これが三歳だったら自分ももう少し兄に甘えられただろうし、兄も唯一の弟を可愛がったんじゃないかと思う。そして、その差が一歳だったら、もっと近い距離で兄弟でいられたのかもしれない。
んで、なんでこんなことを途方も無くつらつらと書いたのかと言うと、今年29歳になる兄がようやく結婚することになったからだ(それも自分と同い年の娘と)。そして、兄との思い出をつらつらと振り返った結果が、ゴーイングステディだったり、無印良品だったり、大学生活への羨望だったりしたわけ。

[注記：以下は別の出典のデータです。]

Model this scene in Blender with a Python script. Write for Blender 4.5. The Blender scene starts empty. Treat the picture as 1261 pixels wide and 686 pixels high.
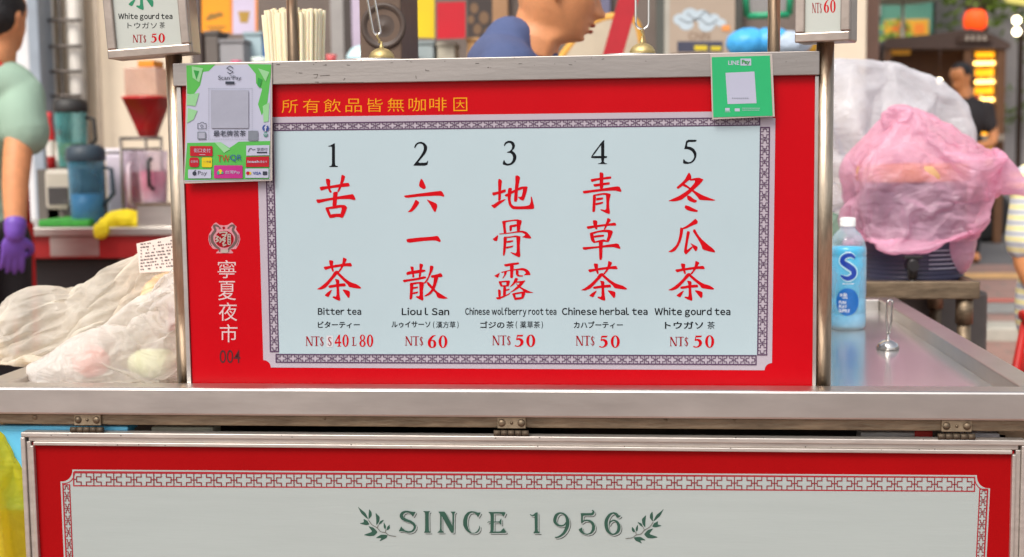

「お前、オレの真似ばっかすんじゃねえよ」と頭を叩かれ「テメエの真似なんかしてねえわ!」と背中に向かって言った回数はすでに100回は超えてるだろう。思い返せば、やっぱり兄の背中を見ながらこうして26年間もあざとく器用に次男坊をやってきたわけなのである。
そういえば、いつかはニイチャンからアニキと呼び方を変えるはずが、二十代を折り返してもニイチャンのままですっかりタイミングを逃してしまっていることに気づいたのでした。今更呼び方を変えれそうにもない。あ、ニイチャン結婚おめでとう。